THE UNITED STATES ONE DOLLAR BILL

By William Lindenberger, Red Bank 168

Take out a new one dollar bill, and look at it. The one dollar bill you're looking at first came off the presses in 1957 in its present design. This so-called paper money is in fact a cotton and linen blend., with red and blue minute silk fibers running through it. It is actually material. We've all washed it without it falling apart. A special blend of ink is used, the contents we will never know. It is overprinted with symbols and then it is starched to make it water resistant and pressed to give it that nice crisp look.

If you look on the front of the bill, you will see the United States Treasury Seal. On the top you will see the scales for a balanced budget. In the center you have a carpenter's square, a tool used for an even cut. Underneath is the key to the United States Treasury. That's all pretty easy to figure out, but what is on the back of that dollar bill is something we should all know.

If you turn the bill over, you will see two circles. Both circles, together, comprise the Great Seal of the United States. The First Continental Congress requested that Benjamin Franklin and a group of men come up with a Seal. It took them four years to accomplish this task and another two years to get it approved. If you look at the left hand circle, you will see a Pyramid. Notice the face is lighted, and the western side is dark. This country was just beginning. We had not begun to explore the West or decided what we could do for Western Civilization.
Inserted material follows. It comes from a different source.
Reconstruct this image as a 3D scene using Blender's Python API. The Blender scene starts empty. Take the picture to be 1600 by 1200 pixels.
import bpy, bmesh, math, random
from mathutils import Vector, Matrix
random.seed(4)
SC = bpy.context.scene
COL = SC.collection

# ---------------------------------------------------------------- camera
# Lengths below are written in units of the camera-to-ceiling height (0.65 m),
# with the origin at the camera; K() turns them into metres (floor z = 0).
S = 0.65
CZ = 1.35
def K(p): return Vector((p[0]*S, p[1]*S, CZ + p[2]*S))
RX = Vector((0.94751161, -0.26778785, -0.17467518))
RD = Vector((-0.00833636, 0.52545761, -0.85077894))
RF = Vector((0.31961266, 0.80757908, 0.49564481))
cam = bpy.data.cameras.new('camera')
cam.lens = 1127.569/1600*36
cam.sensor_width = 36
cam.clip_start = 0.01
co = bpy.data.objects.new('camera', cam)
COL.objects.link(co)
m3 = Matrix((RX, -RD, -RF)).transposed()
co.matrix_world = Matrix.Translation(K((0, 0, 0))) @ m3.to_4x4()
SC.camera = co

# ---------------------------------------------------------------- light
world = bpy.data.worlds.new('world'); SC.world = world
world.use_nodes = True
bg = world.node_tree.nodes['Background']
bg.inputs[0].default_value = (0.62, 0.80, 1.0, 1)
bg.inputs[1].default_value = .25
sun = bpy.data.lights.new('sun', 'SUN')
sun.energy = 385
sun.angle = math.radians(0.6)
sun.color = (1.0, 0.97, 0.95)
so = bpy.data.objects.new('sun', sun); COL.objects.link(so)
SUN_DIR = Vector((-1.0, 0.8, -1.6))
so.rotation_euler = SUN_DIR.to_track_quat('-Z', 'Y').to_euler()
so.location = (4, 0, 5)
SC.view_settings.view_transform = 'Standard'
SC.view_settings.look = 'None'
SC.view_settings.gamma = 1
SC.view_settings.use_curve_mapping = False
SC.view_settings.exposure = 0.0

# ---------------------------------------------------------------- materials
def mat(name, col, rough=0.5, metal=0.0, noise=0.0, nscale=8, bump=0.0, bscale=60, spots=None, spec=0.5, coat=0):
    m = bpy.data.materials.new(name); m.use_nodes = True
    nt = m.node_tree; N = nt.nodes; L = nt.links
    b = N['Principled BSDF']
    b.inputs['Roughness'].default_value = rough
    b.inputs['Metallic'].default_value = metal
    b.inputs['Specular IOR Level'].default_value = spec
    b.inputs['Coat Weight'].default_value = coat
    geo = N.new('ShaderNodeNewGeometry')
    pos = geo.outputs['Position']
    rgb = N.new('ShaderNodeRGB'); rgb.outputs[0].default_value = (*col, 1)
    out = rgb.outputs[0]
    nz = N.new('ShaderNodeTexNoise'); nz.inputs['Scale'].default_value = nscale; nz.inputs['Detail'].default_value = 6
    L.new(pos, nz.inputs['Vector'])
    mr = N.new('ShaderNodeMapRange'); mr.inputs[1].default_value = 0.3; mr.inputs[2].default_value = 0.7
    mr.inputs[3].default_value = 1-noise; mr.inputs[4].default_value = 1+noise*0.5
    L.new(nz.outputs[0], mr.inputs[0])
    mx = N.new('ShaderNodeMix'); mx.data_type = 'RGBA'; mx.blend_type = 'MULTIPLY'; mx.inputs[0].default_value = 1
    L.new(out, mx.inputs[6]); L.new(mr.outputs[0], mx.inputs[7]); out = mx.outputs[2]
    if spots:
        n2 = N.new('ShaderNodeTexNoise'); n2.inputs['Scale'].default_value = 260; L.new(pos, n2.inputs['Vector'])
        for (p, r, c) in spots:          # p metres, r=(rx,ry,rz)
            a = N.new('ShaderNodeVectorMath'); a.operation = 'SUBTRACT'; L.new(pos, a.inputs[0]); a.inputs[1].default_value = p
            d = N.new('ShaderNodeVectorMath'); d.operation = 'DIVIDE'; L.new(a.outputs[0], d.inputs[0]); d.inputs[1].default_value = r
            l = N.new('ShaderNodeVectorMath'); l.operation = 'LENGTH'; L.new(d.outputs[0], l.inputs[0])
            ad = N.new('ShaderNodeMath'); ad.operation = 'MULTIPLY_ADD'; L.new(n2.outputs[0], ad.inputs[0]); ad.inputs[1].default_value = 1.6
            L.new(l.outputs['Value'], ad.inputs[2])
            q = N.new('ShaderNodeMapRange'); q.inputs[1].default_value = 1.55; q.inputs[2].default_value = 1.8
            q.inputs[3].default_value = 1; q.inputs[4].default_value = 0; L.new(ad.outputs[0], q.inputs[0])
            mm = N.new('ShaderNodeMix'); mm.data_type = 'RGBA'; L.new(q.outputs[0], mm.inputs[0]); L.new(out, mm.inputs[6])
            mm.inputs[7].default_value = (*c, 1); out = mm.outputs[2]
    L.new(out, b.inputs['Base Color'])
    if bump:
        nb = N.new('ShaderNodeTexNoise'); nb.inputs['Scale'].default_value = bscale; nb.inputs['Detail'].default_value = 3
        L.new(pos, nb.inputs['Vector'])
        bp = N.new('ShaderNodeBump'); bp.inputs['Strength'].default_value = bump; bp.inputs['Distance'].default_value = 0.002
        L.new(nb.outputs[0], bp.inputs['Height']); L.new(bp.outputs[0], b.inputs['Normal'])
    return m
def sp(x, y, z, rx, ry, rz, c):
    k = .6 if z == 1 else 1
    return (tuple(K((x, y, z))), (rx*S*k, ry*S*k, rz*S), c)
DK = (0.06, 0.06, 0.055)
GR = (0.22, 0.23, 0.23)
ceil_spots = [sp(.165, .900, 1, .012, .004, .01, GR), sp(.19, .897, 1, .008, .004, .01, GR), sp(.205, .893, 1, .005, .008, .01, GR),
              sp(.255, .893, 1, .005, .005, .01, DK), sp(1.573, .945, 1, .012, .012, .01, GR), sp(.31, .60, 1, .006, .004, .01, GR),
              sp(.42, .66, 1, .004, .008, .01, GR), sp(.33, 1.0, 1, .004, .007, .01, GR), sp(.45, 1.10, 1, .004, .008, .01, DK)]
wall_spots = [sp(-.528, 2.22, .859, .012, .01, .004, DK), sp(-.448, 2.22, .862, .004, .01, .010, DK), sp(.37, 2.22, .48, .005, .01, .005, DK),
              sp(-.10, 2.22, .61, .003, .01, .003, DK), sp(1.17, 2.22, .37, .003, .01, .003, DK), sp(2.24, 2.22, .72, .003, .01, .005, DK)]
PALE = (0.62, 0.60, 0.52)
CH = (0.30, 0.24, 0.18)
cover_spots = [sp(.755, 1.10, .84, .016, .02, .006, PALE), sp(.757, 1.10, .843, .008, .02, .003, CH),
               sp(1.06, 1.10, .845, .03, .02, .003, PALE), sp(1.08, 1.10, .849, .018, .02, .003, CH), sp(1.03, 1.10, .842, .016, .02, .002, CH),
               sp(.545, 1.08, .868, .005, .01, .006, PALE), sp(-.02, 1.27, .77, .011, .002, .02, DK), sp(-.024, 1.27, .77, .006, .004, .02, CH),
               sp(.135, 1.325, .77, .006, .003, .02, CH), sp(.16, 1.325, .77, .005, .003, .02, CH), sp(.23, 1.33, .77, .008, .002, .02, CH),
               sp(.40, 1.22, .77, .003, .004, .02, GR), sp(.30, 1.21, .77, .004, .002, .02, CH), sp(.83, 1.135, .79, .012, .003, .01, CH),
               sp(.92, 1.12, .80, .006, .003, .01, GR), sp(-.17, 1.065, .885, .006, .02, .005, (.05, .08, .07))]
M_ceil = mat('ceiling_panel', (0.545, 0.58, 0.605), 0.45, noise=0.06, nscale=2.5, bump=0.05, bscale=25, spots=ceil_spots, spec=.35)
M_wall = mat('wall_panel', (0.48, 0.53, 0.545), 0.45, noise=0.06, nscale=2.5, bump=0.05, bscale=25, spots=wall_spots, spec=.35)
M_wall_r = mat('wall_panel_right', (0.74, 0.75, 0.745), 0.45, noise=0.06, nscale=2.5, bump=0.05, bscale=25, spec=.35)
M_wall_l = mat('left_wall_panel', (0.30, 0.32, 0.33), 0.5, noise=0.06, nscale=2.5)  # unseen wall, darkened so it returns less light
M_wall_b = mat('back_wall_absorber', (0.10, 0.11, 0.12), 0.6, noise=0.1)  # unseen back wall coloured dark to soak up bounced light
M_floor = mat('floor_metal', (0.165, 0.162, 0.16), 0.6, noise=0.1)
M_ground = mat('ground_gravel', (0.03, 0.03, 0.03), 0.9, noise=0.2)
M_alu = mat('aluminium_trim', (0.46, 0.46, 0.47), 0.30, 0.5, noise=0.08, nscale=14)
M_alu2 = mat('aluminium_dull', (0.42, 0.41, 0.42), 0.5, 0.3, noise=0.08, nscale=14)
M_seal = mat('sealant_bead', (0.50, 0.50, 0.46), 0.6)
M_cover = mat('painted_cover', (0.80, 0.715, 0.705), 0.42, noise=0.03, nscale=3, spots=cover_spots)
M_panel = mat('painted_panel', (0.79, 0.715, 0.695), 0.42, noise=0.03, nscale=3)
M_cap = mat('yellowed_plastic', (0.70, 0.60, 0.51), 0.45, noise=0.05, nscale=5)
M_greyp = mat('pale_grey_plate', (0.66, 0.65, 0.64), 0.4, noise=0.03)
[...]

The Pyramid is un-capped, again signifying that we were not even close to being finished.

Inside the capstone you have the all-seeing eye, an ancient symbol for divinity. It was Franklin's belief that one man couldn't do it alone, but a group of men, with the help of God, could do anything. "In God We Trust" is on this currency. The Latin above the pyramid, ANNUIT COEPTIS, means "God has favored our undertaking." The Latin below the pyramid, NOVUS ORDO SECLORUM, means "a new order has begun." At the base of the pyramid is the Roman Numeral for 1776.